Date: Fri, 29 May 2009 09:52:30 -0500 From: Martin McCormick <martin@dc.cis.okstate.edu> To: freebsd-questions@freebsd.org Subject: Producing Bad Dumps Message-ID: <200905291452.n4TEqUWp096527@dc.cis.okstate.edu>
next in thread | raw e-mail | index | archive | help
I use the following flags to create a level 0 dump: dump 0ufaL /home/backups/backup /dev/DISKPARTITION The dump appears to run just fine. /home/backups/backup is a pipe to a remote system that fills a regular file from the pipe. Everything seems to run well at the time and the dump file has gigabytes of data in it. I can restore many files from it and all seems well. Today, I practiced restoring a whole system from one of these dumps and used the following command: restore -u -fx FILENAME It prompted for the volume number which is 1 (100% of the dump) and then I entered none when prompted for the next volume. That was about an hour ago and it is still spewing out the names of thousands of files, many of them OS-related such as /usr/src/xx which were not being modified or created at the time so if any files should be there, these should.

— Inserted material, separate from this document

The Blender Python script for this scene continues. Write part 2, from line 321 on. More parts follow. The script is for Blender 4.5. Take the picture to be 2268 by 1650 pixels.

Any idea as to what I did wrong? At this point, it is not certain whether the dump is bad or the restore is bad, but it isn't exactly confidence-en spiring if the system in question was to melt. No file systems filled up and the pipe isn't taken down until the dump has finished, at least that is what I believe to be the case. Any suggestions are welcome. Actually, for this test, I pretended that a directory on the system called scratch is / so I am just testing the ability to restore what should be everything under / before actually trying this on the real / because after that, you must rebuild the system from CDROM for a proper test. Thank you.